I campi sono, con tanti limiti e le sue contraddizioni, lo spazio condiviso, spazi nei quali la relazione costituisce il soggetto e l’arricchisce. La nostra società (quella Occidentale in genere) invece tende a separare, la persona viene percepita come separata, appartata… “appartamento” appunto!
Con ciò non vogliamo negare o nascondere che spesso i campi oggi stanno diventando invivibili anche per gli stessi abitanti e bisognerebbe analizzare con saggezza e ponderazione le cause. E una di queste, per noi è riconducibile anche all’intervento delle politiche sociali, che spesso rischiano di peggiorare di molto il tessuto già fragile delle stesse comunità Rom. La domanda che noi ci poniamo è la seguente: perché anche lo “spazio” all’interno degli stessi campi Rom sta degenerando e perdendo la loro specificità?
4. Politiche sociali e sicurezza.
Oggi constatiamo un pò ovunque, che le politiche sociali si sono arrese alla loro tipica “missione” di ascolto e di prevenzione del disagio, e di accompagnamento, preferendo di fatto allinearsi più alle politiche della sicurezza e del controllo, che dare risposte a questi disagi. Con i Rom è quasi scontato, oggi i poveri sono facilmente abbandonati e scaricati dai servizi sociali, complice anche la politica che in questi ultimi anni non ha voluto affrontare il tema della povertà, preferendo rimuoverla e nasconderla.
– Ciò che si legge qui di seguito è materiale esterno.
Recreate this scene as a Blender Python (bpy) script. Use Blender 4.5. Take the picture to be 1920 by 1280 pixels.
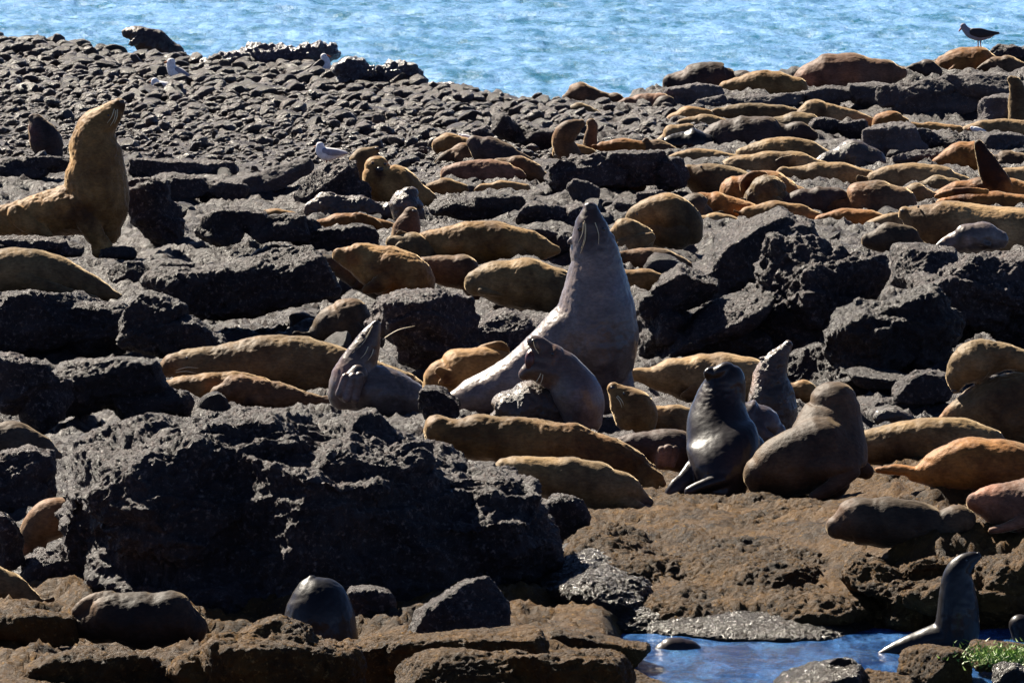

Oggi le politiche sociali verso i Rom di fatto si confondono spesso con quelle della sicurezza e del controllo, che di fatto è anche quello che sta chiedendo l’opinione pubblica condizionata spesso dagli “imprenditori della paura”, diffusi in tanti settori sia della politica e della stampa. Così facendo si rischia di speculare solo sulla sicurezza e non sulle cause del disagio in sé, questo vale in particolar modo per le popolazioni Rom, ma si allarga anche sui settori deboli della nostra società: immigrati, profughi, poveri, cittadini italiani senza casa.
Ciò che notiamo da diverso tempo è una vera “assenza di cuore” nelle politiche sociali verso i deboli in genere. Il rischio è che questo vuoto oggi, come ieri è sostituito da altri interessi di varia natura, in primis quello economico, appetibile a molti, forse a troppi: sempre sulla pelle dei Rom, arrivando anche a constatare come anche la “politica” ruba sui Rom e sulle fasce deboli della popolazione. Perché l’integrazione proprio perché costa, oggi è diventata una affare che fa gola a tanti.
5. “Basta campi”… e poi?
Oggi lo dicono tutti, in tutte le salse. Molti di questi mai hanno messo piede in un campo, mai hanno conosciuto realmente un Rom, mai hanno partecipato ad una loro festa, nemmeno ascoltato un loro desiderio o raccolto un loro timore. Basta campi è un mantra che si ripete da ogni parte: da destra e da sinistra, dai laici come da istituzioni religiose… molti senza la minima conoscenza della realtà, oggi è di moda dirlo: “Basta campi”, che coincide, il più delle volte a: “basta Rom” nel mio territorio.
La penso in maniera diversa. Innanzitutto, perché spetta a loro scegliersi il loro futuro, non noi. Oggi quando si parla dei campi Rom si sottolineano solo gli aspetti negativi, che in parte anche noi condividiamo, frequentandoli e vivendoci dentro li conosciamo, ma le analisi e le cause di tanto degrado sono assenti. Perché i campi hanno subito questo degrado?
I campi Rom sono anche l’unico spazio qui in Italia, dove i Rom si sentono “custoditi”, sostenuti ed aiutati (non dagli operatori, assistenti sociali…) da altri Rom. Cosa che non sempre avviene in un appartamento posto in un quartiere della nostra città. Anzi, è più facile che un Rom si senta giudicato e rifiutato, visto con sospetto e con la stessa diffidenza del Rom che vive in un campo. Spingendoli a vivere in case, in nome di una presunta integrazione, spesso non si è fatto che alimentare ancora più intolleranza verso i Rom. Abbiamo visto anche il fallimento di tante famiglie Rom incentivate dai servizi sociali ad andare a vivere in case o appartamenti.
Il campo, con tutte le sue difficoltà, i suoi disagi, comprese le sue contraddizioni interne (che abbiamo visto aumentare in questi ultimi anni), nonostante tutto…permette a tanti Rom di “sentirsi accarezzati”: con i tempi che corrono non è certo poca cosa! Meglio la “carezza di una semplice baracca” in un campo Rom, che la paura di un futuro incerto gestito da cuori anonimi e freddi calcolatori.